Scene modeling code data:

○ ○ ○

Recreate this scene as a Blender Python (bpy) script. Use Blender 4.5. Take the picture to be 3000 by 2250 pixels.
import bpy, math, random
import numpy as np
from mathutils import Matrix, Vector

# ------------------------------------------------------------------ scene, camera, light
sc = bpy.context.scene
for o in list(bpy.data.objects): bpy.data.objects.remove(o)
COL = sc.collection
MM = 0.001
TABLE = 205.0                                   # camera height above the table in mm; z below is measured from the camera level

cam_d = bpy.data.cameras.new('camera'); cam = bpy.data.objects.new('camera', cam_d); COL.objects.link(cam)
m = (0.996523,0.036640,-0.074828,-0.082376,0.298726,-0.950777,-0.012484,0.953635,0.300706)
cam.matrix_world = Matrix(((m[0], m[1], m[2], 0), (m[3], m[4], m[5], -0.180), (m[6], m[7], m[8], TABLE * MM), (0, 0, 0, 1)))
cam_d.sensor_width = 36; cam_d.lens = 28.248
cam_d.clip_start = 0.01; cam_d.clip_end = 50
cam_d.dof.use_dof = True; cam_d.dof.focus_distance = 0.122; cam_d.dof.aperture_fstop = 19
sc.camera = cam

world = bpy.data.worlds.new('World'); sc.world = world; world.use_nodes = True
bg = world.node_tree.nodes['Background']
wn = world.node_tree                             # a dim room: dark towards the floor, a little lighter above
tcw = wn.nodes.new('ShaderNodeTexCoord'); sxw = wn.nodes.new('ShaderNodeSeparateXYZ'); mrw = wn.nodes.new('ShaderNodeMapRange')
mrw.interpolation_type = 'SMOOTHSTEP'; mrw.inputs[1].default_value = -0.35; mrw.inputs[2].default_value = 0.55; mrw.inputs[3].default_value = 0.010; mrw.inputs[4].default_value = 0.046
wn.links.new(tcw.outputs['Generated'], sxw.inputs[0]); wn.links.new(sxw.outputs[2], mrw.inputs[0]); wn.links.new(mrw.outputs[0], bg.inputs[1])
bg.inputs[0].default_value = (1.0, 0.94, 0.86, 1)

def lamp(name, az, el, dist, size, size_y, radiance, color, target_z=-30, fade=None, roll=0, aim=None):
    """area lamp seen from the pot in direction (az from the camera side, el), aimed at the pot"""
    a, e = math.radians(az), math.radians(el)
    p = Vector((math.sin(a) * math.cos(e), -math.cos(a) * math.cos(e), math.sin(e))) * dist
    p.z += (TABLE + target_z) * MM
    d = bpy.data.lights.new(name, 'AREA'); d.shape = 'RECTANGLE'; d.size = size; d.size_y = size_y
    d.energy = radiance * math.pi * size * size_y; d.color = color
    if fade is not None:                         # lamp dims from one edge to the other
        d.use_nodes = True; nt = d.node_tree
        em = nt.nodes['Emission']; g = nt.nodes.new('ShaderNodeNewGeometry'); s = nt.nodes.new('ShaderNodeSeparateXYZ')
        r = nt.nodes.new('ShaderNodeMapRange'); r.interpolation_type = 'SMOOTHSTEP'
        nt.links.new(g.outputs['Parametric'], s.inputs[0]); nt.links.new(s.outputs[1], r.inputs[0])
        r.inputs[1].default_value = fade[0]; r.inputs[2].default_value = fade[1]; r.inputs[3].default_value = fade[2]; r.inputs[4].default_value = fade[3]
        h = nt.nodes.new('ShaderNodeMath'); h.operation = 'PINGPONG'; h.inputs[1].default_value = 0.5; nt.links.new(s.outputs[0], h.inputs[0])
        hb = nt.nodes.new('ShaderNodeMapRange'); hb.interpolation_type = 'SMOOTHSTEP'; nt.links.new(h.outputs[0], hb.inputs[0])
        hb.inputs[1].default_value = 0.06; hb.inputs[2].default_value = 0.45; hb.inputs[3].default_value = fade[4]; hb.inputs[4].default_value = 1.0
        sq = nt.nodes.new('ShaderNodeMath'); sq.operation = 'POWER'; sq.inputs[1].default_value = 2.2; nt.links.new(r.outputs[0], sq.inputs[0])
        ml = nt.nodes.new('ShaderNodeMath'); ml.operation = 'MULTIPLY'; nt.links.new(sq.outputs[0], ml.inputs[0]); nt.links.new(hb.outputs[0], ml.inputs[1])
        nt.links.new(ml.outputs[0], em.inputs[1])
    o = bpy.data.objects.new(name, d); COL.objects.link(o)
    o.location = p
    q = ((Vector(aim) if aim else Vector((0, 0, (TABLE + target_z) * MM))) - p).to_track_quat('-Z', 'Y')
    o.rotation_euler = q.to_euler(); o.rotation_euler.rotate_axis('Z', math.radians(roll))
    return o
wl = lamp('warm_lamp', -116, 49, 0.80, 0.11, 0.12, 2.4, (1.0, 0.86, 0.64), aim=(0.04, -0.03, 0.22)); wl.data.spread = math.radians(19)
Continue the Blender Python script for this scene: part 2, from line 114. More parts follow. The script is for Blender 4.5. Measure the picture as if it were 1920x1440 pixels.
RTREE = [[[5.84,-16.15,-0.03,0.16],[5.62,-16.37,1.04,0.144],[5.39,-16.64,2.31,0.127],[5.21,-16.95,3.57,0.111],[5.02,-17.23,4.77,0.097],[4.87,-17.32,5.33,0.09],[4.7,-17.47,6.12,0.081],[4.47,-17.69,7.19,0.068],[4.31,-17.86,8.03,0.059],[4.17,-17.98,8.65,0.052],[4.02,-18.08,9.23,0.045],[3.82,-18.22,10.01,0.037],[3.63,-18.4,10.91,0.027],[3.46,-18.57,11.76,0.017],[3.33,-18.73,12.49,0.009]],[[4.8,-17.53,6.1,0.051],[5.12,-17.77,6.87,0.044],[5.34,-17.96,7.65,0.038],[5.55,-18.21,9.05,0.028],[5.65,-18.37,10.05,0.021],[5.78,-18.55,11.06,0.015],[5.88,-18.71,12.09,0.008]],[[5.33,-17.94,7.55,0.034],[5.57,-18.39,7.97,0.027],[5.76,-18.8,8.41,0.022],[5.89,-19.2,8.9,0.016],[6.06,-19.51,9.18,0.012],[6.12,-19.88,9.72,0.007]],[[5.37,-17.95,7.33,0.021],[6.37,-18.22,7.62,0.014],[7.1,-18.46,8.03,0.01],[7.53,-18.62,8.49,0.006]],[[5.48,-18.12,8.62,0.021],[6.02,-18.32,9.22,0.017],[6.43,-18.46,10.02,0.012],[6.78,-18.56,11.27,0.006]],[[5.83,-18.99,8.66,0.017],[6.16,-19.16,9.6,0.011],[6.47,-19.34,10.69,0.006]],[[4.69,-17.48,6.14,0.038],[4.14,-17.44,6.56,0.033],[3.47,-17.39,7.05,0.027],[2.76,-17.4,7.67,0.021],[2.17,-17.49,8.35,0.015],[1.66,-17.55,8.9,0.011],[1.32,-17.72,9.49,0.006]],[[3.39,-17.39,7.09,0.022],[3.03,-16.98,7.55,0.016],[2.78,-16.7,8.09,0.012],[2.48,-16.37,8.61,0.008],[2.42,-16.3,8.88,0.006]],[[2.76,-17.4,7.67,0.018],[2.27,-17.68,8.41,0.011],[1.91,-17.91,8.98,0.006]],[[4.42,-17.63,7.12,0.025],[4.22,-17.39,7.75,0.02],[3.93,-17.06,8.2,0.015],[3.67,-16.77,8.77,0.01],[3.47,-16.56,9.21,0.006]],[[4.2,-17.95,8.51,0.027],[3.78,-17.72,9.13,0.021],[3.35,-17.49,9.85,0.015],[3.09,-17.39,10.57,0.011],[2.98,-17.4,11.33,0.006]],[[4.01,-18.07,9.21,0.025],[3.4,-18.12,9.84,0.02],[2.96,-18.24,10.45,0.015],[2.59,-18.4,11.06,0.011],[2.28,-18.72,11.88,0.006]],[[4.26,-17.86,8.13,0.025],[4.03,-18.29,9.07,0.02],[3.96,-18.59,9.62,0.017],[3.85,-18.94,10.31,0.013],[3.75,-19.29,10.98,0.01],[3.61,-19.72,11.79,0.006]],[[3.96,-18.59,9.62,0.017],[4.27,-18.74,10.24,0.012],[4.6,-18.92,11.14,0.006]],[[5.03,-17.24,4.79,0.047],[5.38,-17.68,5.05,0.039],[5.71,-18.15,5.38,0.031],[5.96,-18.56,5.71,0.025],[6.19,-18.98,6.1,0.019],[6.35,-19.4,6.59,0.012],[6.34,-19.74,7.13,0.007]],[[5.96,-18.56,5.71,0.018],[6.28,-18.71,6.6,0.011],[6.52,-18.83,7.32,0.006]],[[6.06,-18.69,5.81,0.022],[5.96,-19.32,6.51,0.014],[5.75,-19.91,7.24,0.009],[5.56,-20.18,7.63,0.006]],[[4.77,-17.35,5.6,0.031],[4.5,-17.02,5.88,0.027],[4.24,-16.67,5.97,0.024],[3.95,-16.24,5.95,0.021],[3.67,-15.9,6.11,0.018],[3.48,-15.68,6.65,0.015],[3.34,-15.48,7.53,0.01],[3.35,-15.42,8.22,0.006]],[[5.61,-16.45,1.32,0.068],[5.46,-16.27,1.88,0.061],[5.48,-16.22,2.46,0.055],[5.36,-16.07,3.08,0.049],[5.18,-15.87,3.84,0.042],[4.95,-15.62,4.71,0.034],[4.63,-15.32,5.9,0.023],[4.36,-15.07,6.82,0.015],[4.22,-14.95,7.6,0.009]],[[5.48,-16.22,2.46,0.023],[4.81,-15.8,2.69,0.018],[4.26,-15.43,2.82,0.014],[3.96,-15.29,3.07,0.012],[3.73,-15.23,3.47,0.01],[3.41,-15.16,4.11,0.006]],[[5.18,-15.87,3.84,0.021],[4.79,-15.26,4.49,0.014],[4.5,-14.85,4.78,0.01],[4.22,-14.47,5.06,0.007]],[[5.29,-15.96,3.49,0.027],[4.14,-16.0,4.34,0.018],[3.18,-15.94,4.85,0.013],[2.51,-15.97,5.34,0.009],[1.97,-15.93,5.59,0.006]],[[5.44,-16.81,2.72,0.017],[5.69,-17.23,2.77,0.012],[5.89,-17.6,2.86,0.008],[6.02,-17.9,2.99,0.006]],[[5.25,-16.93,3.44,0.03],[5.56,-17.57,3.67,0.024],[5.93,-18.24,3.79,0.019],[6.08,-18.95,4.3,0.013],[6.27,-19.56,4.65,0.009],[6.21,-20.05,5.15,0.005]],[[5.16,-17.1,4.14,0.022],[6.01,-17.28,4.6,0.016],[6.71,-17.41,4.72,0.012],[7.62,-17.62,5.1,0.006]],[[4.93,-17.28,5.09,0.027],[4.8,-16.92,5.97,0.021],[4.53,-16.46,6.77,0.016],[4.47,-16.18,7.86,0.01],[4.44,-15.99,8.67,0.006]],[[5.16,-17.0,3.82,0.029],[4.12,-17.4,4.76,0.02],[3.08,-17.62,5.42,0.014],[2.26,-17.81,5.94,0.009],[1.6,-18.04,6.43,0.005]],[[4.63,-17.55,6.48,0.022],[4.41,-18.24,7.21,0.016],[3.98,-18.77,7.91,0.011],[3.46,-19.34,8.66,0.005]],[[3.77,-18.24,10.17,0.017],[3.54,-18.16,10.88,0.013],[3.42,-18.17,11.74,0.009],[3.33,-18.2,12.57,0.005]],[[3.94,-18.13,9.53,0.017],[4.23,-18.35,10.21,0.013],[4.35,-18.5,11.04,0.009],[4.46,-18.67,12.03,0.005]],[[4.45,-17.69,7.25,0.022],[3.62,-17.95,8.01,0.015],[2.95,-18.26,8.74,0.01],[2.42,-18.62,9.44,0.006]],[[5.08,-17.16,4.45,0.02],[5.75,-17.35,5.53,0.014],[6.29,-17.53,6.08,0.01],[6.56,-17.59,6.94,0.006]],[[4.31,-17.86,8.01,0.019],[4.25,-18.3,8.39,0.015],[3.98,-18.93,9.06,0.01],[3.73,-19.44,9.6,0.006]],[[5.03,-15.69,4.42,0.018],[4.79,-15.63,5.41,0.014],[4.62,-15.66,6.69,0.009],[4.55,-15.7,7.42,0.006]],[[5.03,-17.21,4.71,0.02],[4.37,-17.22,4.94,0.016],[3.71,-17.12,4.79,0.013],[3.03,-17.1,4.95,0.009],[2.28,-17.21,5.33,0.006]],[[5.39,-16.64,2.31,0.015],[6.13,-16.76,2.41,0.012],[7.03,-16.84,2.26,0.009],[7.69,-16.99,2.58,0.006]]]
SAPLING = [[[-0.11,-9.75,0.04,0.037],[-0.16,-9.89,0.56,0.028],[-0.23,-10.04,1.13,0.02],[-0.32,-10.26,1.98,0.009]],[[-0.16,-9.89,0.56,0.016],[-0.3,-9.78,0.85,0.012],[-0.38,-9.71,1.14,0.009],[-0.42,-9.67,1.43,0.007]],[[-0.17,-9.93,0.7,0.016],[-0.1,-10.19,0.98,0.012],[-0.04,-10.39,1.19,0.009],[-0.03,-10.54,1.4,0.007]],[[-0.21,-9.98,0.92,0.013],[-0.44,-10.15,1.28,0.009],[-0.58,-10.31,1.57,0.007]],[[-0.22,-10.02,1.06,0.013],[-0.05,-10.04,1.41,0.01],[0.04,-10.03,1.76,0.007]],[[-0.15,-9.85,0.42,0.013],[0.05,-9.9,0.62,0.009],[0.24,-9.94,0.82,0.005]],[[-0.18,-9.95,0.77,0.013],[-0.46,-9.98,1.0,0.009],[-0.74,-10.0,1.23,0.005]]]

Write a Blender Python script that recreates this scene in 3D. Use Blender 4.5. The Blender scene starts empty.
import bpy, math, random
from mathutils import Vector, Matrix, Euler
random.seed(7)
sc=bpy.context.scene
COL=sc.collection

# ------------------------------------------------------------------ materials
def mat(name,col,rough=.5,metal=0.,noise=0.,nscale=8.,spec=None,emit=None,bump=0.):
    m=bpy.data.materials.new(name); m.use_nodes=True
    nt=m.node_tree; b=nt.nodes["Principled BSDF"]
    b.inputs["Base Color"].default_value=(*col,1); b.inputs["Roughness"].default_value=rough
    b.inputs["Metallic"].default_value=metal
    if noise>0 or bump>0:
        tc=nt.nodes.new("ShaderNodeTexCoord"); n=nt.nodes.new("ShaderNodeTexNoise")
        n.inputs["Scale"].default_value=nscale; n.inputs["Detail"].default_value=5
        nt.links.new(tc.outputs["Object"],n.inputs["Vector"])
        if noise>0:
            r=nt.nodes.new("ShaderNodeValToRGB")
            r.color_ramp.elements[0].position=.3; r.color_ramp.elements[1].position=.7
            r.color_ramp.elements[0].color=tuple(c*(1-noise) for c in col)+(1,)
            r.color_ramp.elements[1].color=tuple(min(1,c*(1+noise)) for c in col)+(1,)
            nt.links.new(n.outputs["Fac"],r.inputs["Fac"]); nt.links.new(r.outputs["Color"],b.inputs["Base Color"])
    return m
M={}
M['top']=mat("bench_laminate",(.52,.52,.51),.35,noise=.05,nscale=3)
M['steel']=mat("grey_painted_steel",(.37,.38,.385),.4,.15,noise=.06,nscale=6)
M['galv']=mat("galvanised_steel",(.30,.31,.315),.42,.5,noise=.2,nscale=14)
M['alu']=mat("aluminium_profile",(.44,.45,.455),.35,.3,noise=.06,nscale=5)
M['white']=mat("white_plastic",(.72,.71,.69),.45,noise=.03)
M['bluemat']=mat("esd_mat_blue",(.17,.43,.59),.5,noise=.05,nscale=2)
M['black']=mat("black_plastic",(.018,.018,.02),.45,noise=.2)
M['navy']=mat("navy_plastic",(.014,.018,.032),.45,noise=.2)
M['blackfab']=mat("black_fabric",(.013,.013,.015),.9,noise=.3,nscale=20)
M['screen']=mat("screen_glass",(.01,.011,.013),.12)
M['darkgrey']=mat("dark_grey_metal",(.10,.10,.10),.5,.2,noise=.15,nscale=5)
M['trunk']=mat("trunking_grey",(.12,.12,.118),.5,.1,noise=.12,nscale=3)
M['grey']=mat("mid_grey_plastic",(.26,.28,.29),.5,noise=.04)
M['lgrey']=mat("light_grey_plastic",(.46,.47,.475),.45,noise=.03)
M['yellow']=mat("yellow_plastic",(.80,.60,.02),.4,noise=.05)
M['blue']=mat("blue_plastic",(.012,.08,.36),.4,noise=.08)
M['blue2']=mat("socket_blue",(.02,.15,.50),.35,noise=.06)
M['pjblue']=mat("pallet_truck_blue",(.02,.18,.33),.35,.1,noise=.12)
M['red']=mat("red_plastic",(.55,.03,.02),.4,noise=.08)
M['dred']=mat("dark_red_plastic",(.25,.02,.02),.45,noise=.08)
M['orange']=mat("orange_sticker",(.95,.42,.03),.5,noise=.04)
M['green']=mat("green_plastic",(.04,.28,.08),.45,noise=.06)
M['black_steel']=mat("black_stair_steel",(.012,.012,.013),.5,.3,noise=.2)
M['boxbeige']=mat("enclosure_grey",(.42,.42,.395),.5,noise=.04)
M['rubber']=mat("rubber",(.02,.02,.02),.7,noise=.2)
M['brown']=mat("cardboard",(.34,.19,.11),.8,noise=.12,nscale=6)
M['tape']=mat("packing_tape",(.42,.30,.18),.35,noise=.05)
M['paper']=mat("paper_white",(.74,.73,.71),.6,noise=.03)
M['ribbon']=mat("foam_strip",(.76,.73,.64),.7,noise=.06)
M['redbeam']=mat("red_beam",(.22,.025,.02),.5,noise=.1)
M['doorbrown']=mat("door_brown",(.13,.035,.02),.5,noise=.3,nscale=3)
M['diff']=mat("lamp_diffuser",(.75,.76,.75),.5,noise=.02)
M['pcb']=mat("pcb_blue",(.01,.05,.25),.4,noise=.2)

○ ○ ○

Set the lines down exactly, from the first line of the records to the line where "sc.camera = cam" appears, with both ends kept.

Recreate this scene as a Blender Python (bpy) script. Use Blender 4.5. Take the picture to be 3000 by 2250 pixels.
import bpy, math, random
import numpy as np
from mathutils import Matrix, Vector

# ------------------------------------------------------------------ scene, camera, light
sc = bpy.context.scene
for o in list(bpy.data.objects): bpy.data.objects.remove(o)
COL = sc.collection
MM = 0.001
TABLE = 205.0                                   # camera height above the table in mm; z below is measured from the camera level

cam_d = bpy.data.cameras.new('camera'); cam = bpy.data.objects.new('camera', cam_d); COL.objects.link(cam)
m = (0.996523,0.036640,-0.074828,-0.082376,0.298726,-0.950777,-0.012484,0.953635,0.300706)
cam.matrix_world = Matrix(((m[0], m[1], m[2], 0), (m[3], m[4], m[5], -0.180), (m[6], m[7], m[8], TABLE * MM), (0, 0, 0, 1)))
cam_d.sensor_width = 36; cam_d.lens = 28.248
cam_d.clip_start = 0.01; cam_d.clip_end = 50
cam_d.dof.use_dof = True; cam_d.dof.focus_distance = 0.122; cam_d.dof.aperture_fstop = 19
sc.camera = cam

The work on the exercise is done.